Uitspraak
1.Geding in cassatie
3.Beslissing
11 december 2018.
Hoge Raad
In deze zaak gaat het om een beroep in cassatie tegen een uitspraak van het Gerechtshof Arnhem-Leeuwarden, die op 6 juni 2017 werd gedaan in een vordering tot ontneming van wederrechtelijk verkregen voordeel. De betrokkene, geboren in 1986, heeft het beroep ingesteld via zijn advocaat G.J.P.M. Mooren. In de cassatieprocedure zijn middelen van cassatie voorgesteld, waarvan de schriftuur aan het arrest is gehecht. De Advocaat-Generaal F.W. Bleichrodt heeft geconcludeerd tot verwerping van het beroep, waarop de raadsman schriftelijk heeft gereageerd.
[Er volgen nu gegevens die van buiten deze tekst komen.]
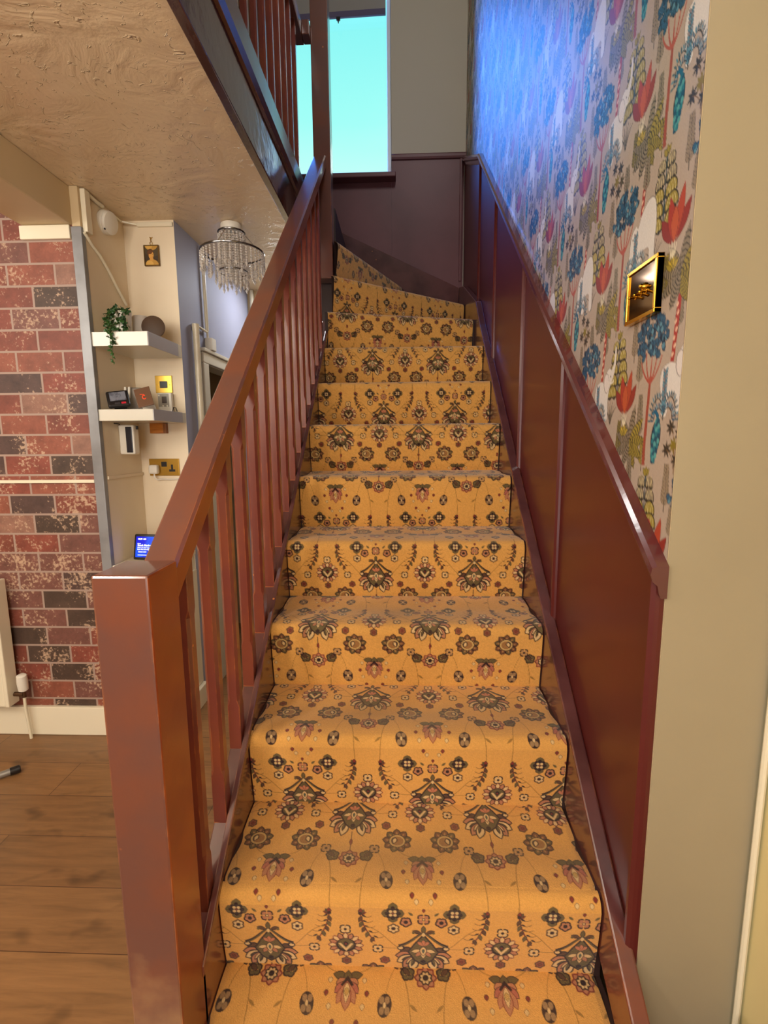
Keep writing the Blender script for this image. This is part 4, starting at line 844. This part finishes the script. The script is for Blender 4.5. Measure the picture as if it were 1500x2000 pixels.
for x, z in ((-1.127, 1.500), (-1.107, 1.500), (-1.143, 1.548)):
    b = NB(); lathe(b, [(.0042, 0), (.0042, .002), (.002, .003)], (x, 2.3364, z), (0, -1, 0), 14); obj('button', b, M_WPL, thf, True)
b = NB(); tube(b, [(-1.084, 2.34, 1.475), (-1.075, 2.33, 1.492), (-1.062, 2.325, 1.490), (-1.056, 2.325, 1.472)], .002, 8); tag(obj('power_lead', b, M_BLK, None, True), 'short black lead looping beside the thermostat on the lower shelf', 'cable')
# door entry box below the lower shelf
en = thing('wall_alarm_box', 'white wall box with a tall black window under the lower shelf', 'alarm box', (-1.25, 2.2, 1.3))
obj('case', bx(-1.2698, -1.200, 2.19, 2.235, 1.277, 1.408, .007, 3), M_WPL, en); obj('window', bx(-1.236, -1.207, 2.187, 2.1905, 1.285, 1.399, .002), mat('dark_window', rgb(40, 38, 44), .2), en)
b = NB(); tube(b, [(-1.262, 2.2, 1.404), (-1.264, 2.19, 1.412), (-1.268, 2.16, 1.414)], .002, 8); obj('cable', b, M_BLK, en, True)
b = NB(); box(b, -1.199, -1.193, 2.21, 2.222, 1.388, 1.404, .001); obj('clip', b, M_BLK, en)
wb = thing('wooden_box', 'small orange-brown wooden block on the alcove wall under the lower shelf', 'box', (-1.16, 2.35, 1.37))
obj('body', bx(-1.205, -1.140, 2.345, 2.3698, 1.372, 1.4195, .0015), mat('varnished_pine', rgb(196, 122, 38), .4, noise=(12, rgb(172, 98, 28), .4, .6, (1, 1, 8))), wb); obj('end_block', bx(-1.1398, -1.126, 2.345, 2.3698, 1.372, 1.4195, .0015), mat('dark_pine', rgb(140, 84, 34), .4), wb)
# double socket
so = thing('double_socket', 'brass double power socket with a plug in its left outlet', 'socket', (-1.155, 2.369, 1.2))
obj('plate', bx(-1.229, -1.083, 2.362, 2.3698, 1.168, 1.250, .0012), M_BRS, so)
obj('rocker', bx(-1.168, -1.142, 2.3585, 2.3615, 1.212, 1.236, .001), M_BLK, so)
b = NB(); box(b, -1.122, -1.112, 2.3610, 2.3618, 1.198, 1.222); box(b, -1.132, -1.102, 2.3610, 2.3618, 1.188, 1.199); obj('outlet', b, M_BLK, so)
pl = thing('plug', 'white plug pushed into the left outlet of the brass socket', 'plug', (-1.2, 2.36, 1.2))
obj('body', bx(-1.221, -1.177, 2.330, 2.3615, 1.178, 1.222, .009, 3), M_WPL, pl)
b = NB(); tube(b, [(-1.199, 2.345, 1.180), (-1.196, 2.342, 1.160), (-1.185, 2.345, 1.150), (-1.165, 2.355, 1.153), (-1.13, 2.36, 1.150), (-1.09, 2.362, 1.153), (-1.05, 2.362, 1.156)], .0036, 8); obj('cable', b, M_WPL, pl, True)
# smoke alarm
sa = thing('smoke_alarm', 'round white smoke alarm on the alcove side wall just under the ceiling', 'smoke alarm', (-1.27, 2.22, 2.25))
ax = (1, -.1, -.22)
b = NB(); lathe(b, [(.045, -.004), (.048, .0), (.048, .014), (.044, .020)], (-1.268, 2.215, 2.262), ax, 36); obj('base', b, M_WPL, sa, True)
b = NB(); q = Vector(ax).normalized(); cc = Vector((-1.268, 2.215, 2.262)); lathe(b, [(.046, .020), (.047, .024), (.044, .034), (.030, .038), (.001, .040)], cc, ax, 36); obj('cover', b, M_WPL, sa, True)
b = NB(); lathe(b, [(.004, 0), (.004, .003), (.002, .004)], cc+q*.019+Vector((0, -.030, -.034)), (1, -.8, -.6), 10); obj('sensor', b, M_BLK, sa)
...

De Hoge Raad heeft de middelen beoordeeld en geconcludeerd dat deze niet tot cassatie kunnen leiden. Dit behoeft, gezien artikel 81, eerste lid, van de Wet op de rechterlijke organisatie (RO), geen nadere motivering, omdat de middelen niet nopen tot beantwoording van rechtsvragen die van belang zijn voor de rechtseenheid of de rechtsontwikkeling. De Hoge Raad heeft op 11 december 2018 het beroep verworpen, waarbij het arrest is gewezen door vice-president J. de Hullu als voorzitter, en de raadsheren A.J.A. van Dorst en M.T. Boerlage, in bijzijn van de waarnemend griffier E. Schnetz. De uitspraak is openbaar gedaan.